Capital Trust Markets – Early this week, a number of key Japanese fundamental data will offer insight into the state of the Japanese economy. Trade and monetary policy is in the spotlight, as traders and investors continue to scrutinize the effect of the ongoing aggressive Japanese stimulus package. The package looks to be working, but looking a little deeper, is Japan heading for trouble?
First, a short history lesson. The lost decade, or two decades, depending on who you ask, have been covered in depth, but it’s worth a quick recap to introduce the situation. In short, throughout the 1970s and 1980s in Japan, low interest rates and excessive monetary easing fueled a huge speculative asset bubble. House prices, land prices and stocks boomed to unsustainable levels, and in response, the Bank of Japan raised interest rates sharply. The raise caused a wave of default, which led to the effective collapse of the Japanese financial system. The collapse fueled a sustained period of deflation, pretty much right the way through until 2012. At the end of 2012, Japan appointed Shinzo Abe as its Prime Minister, and things started to change. His “three arrows” policy, combining fiscal stimulus, monetary easing and structural reforms has started to tackle deflation, and many suggest he is responsible for helping Japan avoid prolonged and serious recession.
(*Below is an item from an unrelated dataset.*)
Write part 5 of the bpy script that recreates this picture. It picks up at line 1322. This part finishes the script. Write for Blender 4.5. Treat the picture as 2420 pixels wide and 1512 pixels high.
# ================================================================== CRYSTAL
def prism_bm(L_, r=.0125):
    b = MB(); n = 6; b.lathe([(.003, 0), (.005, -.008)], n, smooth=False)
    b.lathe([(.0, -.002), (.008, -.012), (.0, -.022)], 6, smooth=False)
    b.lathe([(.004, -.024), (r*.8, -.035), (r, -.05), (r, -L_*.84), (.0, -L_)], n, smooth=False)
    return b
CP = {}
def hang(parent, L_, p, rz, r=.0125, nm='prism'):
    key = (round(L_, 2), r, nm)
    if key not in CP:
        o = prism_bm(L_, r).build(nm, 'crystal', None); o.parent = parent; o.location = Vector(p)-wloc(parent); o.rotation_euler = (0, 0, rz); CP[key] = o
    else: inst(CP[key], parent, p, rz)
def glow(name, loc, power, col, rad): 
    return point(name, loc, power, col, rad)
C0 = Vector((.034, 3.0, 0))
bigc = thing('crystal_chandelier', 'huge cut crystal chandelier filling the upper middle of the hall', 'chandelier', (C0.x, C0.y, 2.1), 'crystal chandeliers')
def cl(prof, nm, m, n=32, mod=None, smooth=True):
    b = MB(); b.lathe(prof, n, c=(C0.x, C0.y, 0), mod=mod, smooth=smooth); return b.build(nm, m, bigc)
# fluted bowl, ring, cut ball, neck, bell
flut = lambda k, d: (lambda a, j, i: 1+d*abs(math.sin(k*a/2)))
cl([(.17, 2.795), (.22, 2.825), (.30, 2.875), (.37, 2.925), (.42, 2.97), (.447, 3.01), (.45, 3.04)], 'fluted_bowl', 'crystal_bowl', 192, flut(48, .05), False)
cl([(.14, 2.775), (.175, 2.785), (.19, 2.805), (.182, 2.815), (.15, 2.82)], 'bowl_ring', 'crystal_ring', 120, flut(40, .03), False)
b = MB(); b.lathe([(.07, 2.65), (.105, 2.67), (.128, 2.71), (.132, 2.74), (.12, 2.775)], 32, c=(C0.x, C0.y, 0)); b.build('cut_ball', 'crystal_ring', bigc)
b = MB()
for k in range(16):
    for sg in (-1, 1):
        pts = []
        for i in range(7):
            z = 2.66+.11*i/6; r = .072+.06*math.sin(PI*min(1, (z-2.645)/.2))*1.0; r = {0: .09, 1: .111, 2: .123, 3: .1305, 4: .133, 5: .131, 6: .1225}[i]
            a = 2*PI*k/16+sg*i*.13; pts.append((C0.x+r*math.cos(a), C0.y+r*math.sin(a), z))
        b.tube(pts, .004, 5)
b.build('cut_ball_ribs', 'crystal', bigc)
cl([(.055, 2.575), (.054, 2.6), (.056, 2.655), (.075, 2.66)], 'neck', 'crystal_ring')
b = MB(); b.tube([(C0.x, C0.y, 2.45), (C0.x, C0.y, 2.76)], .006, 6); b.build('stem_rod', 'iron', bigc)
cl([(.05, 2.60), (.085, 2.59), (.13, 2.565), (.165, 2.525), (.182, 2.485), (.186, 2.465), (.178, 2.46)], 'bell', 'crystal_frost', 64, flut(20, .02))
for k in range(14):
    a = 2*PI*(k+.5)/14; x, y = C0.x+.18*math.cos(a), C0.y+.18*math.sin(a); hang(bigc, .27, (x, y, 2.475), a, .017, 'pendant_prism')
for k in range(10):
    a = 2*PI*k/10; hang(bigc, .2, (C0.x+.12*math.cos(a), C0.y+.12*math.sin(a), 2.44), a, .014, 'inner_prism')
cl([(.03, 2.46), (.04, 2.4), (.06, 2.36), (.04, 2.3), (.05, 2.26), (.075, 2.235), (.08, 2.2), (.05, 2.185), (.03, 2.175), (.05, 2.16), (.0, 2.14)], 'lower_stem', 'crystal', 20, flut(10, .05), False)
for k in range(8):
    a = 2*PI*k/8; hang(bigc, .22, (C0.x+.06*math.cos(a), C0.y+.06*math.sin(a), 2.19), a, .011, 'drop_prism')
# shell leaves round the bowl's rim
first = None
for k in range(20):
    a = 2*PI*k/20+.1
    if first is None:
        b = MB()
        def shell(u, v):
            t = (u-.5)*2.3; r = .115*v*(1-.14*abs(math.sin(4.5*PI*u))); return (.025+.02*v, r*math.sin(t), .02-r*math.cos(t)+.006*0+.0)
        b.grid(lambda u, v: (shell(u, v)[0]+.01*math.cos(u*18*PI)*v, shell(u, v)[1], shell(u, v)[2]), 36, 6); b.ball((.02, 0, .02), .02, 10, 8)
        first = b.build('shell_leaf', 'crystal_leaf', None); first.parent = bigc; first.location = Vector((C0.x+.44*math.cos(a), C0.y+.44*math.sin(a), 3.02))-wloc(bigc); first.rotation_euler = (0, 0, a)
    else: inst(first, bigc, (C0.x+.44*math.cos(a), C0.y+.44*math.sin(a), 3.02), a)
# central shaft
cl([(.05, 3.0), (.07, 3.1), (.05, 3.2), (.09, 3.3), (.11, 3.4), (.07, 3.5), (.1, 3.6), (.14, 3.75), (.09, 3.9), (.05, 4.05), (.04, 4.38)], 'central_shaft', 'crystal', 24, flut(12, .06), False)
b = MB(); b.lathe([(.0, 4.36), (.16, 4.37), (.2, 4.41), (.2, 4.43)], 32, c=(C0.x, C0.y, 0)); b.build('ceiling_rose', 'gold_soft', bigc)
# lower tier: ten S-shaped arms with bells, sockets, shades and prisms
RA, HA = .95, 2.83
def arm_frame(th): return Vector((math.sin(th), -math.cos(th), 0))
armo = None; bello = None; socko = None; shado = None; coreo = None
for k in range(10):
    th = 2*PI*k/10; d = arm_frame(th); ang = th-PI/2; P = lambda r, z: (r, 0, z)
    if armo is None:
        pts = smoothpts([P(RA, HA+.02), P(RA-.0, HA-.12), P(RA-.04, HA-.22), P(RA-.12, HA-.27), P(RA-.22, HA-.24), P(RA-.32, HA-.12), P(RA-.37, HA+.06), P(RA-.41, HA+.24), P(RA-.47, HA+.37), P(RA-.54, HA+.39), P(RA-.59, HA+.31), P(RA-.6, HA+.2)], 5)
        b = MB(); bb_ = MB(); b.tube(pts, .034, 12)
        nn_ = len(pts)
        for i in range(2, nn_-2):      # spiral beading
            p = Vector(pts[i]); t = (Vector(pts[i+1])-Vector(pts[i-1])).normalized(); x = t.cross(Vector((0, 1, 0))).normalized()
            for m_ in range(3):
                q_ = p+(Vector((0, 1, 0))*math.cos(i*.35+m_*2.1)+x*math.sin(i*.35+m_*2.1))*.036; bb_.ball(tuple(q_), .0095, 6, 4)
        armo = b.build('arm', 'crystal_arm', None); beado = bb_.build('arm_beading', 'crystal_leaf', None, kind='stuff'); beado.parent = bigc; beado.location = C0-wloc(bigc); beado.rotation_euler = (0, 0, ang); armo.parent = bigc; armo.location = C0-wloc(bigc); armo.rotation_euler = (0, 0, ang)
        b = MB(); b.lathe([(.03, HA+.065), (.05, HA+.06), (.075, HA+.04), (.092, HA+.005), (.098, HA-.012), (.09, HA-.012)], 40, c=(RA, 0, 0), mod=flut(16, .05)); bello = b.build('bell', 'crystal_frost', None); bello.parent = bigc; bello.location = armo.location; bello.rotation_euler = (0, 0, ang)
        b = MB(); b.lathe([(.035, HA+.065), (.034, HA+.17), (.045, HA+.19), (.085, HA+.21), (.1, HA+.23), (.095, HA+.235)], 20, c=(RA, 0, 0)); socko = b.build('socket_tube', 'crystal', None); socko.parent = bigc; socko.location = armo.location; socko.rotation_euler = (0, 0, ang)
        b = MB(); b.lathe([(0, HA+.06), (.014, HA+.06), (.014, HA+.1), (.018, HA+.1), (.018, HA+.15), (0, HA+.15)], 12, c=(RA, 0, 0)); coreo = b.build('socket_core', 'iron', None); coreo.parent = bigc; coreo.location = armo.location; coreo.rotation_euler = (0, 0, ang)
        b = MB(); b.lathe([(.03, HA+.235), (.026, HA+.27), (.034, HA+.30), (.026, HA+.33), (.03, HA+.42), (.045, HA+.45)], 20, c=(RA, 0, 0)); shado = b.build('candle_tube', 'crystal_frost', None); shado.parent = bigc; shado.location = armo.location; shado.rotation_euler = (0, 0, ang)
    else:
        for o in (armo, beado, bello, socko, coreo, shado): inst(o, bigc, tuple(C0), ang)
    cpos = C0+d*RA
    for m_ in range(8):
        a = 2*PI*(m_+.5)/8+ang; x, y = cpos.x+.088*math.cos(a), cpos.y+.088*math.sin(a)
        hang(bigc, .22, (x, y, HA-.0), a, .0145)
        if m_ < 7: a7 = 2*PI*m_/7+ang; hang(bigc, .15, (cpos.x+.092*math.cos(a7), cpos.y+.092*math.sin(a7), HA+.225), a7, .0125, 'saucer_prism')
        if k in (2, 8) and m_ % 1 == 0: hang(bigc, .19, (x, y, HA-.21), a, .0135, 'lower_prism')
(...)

However, some have suggested all is not as it seems. Proponents of Abe’s policies point to the increase in CPI starting from June last year as a signal of Abenomics’ effectiveness. Yes, inflation has returned, but core inflation, is still a way behind its raw data counterpart. Why? As is so often the case, it’s all about supply. The nuclear power accident in Japan led to a closing of all the nation’s nuclear stations, which means it is no longer self-sufficient in terms of power production. This shortage of supply (coupled with the increased cost of imported energy as a result of the weakened Yen) increases energy costs, which distorts CPI.
Another problem comes from the increasing government debt. Japan’s current gross public debt is approximately $10T, equating to about 250% of its GDP. Couple this with Japan’s famously aging population (and the near term pension levels this infers), and you get the makings of a potential crisis. An April sales tax hike, from 5%-8%, it intended to counter this potential crisis, but it could just as easily damage consumer spending. Slowing consumer spending could undo the positives of Abenomics and, once again, send Japan into a drawn out deflationary period.
To add balance, Abenomics has sparked an increase in employment, a booming stock market, increased industrial production and rising GDP. In short, all is not doom and gloom. However, traders need be aware that aggressive expansionary policy has consequences, and it can only be a matter of term before they surface.